Leary and Alpert’s experiments were part of their personal discovery and advocacy of psychedelics. As such, their use of psilocybin and other psychedelics ranged from the academically sound and above board Concord Prison Experiment, in which inmates were given psilocybin in an effort to reduce recidivism, to frequent personal use.

The Marsh Chapel Experiment, an example of the Project's activities, was run by a Harvard Divinity School graduate student under Leary's supervision. Boston area graduate divinity students were administered psilocybin as a part of a study designed to determine if the drug could facilitate the experience of profound religious states, and nine out of the ten divinity students reported such experiences. Leary's active participation in the experiment and its effects on Reverend Randall Laakko (who, at the time, was a student at the Divinity School) are depicted in a segment of a BBC video, which can be viewed here.
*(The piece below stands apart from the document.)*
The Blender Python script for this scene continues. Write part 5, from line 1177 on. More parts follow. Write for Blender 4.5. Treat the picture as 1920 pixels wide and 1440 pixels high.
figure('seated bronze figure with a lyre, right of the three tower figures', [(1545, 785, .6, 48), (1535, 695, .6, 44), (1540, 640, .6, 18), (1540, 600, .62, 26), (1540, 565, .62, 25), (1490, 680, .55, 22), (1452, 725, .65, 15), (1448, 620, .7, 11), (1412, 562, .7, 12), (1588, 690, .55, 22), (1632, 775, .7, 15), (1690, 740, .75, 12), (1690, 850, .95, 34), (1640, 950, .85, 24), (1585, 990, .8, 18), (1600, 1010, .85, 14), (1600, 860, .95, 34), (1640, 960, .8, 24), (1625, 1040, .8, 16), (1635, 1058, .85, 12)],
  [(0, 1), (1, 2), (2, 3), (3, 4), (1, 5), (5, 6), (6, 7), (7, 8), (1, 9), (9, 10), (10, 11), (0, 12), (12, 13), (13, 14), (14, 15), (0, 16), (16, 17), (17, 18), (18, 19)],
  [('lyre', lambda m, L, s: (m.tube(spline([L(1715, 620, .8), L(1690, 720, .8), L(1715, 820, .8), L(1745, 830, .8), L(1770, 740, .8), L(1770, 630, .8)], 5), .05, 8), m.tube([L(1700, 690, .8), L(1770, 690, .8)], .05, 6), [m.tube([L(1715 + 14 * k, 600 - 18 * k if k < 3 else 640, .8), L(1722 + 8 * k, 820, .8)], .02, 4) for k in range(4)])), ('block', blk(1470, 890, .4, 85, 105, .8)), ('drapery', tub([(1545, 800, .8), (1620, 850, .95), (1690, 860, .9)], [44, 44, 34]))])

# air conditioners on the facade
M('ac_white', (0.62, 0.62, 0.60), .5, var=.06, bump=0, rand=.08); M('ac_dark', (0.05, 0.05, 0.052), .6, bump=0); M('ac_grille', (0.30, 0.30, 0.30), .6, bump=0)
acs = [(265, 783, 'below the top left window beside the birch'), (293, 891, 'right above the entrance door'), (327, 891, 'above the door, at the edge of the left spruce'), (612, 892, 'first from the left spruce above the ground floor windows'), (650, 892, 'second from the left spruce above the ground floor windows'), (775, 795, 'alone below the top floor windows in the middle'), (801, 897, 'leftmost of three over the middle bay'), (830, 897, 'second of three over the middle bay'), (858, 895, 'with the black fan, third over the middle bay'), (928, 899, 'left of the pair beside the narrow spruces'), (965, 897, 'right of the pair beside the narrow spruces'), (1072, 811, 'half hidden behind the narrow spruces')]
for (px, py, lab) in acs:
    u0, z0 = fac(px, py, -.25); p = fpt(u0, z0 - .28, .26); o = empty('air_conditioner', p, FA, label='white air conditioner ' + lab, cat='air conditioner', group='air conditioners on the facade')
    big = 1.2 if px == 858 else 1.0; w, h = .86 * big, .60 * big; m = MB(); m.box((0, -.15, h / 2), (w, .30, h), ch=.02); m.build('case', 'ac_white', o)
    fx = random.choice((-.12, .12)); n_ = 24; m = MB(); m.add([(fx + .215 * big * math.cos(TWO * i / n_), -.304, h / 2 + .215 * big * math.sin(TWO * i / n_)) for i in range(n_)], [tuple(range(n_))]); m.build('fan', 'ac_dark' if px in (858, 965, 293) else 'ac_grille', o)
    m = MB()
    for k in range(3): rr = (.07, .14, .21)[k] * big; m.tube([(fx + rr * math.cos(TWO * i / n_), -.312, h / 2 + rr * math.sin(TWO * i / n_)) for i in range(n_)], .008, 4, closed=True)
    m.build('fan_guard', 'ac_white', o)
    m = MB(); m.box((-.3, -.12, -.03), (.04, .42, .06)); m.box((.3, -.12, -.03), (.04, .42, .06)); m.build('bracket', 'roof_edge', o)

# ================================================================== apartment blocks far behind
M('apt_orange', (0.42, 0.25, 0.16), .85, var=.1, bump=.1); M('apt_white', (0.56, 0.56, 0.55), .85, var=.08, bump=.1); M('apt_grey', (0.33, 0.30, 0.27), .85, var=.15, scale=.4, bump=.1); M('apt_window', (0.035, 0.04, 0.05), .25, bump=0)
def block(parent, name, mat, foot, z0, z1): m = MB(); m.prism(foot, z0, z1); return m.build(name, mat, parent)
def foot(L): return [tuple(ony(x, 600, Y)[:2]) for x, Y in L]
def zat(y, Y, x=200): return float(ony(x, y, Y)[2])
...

At the time only Mescaline and the Peyote cactus were illegal, it would be five years until LSD and psilocybin were made illegal. Both Leary and Alpert had been rising academic stars until their battles with Harvard and their advocacy of the use of psychedelics made them major figures in the nascent counterculture.

Huston Smith's last work, Cleansing the Doors of Perception, describes the Harvard Project in which he participated in the early 1960s as a serious, conscientious, mature attempt to raise awareness around entheogenic substances. Of the members of the subgroup in which Smith took part, Leary is not listed.